SEQUOIA NATIONAL PARK, Calif. - On a clear day, the view from Beetle Rock in Sequoia National Park extends west for 105 miles across the patchwork of crops in California's agricultural heartland to the Coast Mountains and the Pacific Ocean beyond.

 SEQUOIA NATIONAL PARK, Calif. - On a clear day, the view from Beetle Rock in Sequoia National Park extends west for 105 miles across the patchwork of crops in California's agricultural heartland to the Coast Mountains and the Pacific Ocean beyond.

The problem is there are few clear days, even at 6,200 feet.

The Sierra Nevada forest that is home to the biggest and among the oldest living things on earth - the giant Sequoia redwoods - also suffers a dubious distinction. It has the worst air pollution of any national park in the country.

Mountaintops that should offer awe-inspiring views of California's geologic grandeur often are muddled by a disorienting gray soup of smog.

"Ozone levels here are comparable to urban settings such as L.A.," said Emily Schrepf of the nonprofit advocacy group the National Park Conservation Association as she beheld the diminished view. "It's just not right."

This is not the place to take in a whiff of fresh mountain air. Smog is so bad that signs in visitor centers caution guests when it's not safe to hike. The government employment website warns job applicants that the workplace is unhealthy. And park workers are schooled every year on the lung and heart damage the pollution can cause.

Ozone also is to blame for weakening many stands of the park's Jeffrey and ponderosa pines, leaving telltale yellowing of their long needles. Instead of absorbing carbon dioxide, they soak up ozone through the stoma in their needles, which inhibits photosynthesis. Ozone also stresses young redwood seedlings, which already face challenges to survival.
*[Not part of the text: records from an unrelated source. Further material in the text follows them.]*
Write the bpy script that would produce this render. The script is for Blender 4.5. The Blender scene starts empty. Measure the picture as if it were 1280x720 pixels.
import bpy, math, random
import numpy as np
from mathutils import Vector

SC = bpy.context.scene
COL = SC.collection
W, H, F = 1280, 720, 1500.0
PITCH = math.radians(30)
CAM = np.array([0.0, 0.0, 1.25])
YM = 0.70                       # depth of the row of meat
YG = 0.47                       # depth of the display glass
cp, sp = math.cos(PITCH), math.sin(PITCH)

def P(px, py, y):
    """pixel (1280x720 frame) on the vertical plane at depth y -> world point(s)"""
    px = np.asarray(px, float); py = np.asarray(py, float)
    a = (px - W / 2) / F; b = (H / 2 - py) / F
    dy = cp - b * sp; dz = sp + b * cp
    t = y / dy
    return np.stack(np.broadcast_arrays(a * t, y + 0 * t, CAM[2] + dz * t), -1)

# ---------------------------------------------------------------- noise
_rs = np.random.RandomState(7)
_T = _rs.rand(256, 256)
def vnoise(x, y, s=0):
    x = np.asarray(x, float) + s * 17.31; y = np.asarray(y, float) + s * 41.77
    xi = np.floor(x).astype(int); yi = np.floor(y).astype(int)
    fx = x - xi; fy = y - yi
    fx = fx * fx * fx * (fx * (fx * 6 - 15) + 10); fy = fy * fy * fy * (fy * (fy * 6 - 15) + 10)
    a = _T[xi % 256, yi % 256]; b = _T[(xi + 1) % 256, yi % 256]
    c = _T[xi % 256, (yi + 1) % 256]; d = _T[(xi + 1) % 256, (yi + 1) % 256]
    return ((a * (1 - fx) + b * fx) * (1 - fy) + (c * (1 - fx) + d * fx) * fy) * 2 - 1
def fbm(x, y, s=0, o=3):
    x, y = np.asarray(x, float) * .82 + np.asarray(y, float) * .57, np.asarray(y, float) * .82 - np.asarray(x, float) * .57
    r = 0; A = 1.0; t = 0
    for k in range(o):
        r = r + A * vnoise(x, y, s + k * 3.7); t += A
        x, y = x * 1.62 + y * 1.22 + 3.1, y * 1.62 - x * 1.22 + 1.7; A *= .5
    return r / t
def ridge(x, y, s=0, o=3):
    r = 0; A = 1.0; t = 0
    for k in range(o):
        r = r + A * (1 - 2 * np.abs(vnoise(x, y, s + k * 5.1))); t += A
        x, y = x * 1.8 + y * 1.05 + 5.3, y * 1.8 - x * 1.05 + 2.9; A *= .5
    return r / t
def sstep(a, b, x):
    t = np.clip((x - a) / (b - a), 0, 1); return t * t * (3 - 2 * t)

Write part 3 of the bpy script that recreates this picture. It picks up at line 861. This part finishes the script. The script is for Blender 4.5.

Although weakened trees are more susceptible to drought and pests, the long-term impact on the pines and on the giant redwoods that have been around for 3,000 years and more is unclear.

"It's not a great story to tell, but it's an important story to tell because you can look at us as being the proverbial canary in a coal mine," said Annie Esperanza, a park scientist who has studied air quality there for 30 years. "If this is happening in a national park that isn't even close to an urban area, what do you think is happening in your backyard?"

It's a problem in a handful of the nation's 52 parks that are monitored constantly for ozone, including Joshua Tree National Park in California's Mojave Desert and North Carolina's Great Smoky Mountains National Park, which is ringed by power plants and several major highways including I-40, a major tractor-trailer shipping route. But none is in the ballpark with Sequoia and its neighbor, Kings Canyon.

Smog is created when the sun's rays hit pollutants such as oxides of nitrogen and volatile organic compounds that are in motor-vehicle exhaust, solvents, pesticides, gasoline vapors, and decaying dairy manure.

"There is no simple answer to ozone pollution," said Thomas Cahill, a researcher at the University of California, Davis who studies air problem in Sequoia and across California.

Already this year, the level of ozone in Sequoia park has exceeded federal health standards, even though it's early in the summer ozone season. During the June-to-September summer season last year, the park violated the National Ambient Air Quality standard at least 87 times, compared with 56 at Joshua Tree and 12 at Great Smoky Mountains.

"It's tragic that the National Park Service is known for clean air, and then you see a sign saying it's unhealthy to breathe," Esperanza said. "It's so contrary to the national-parks idea."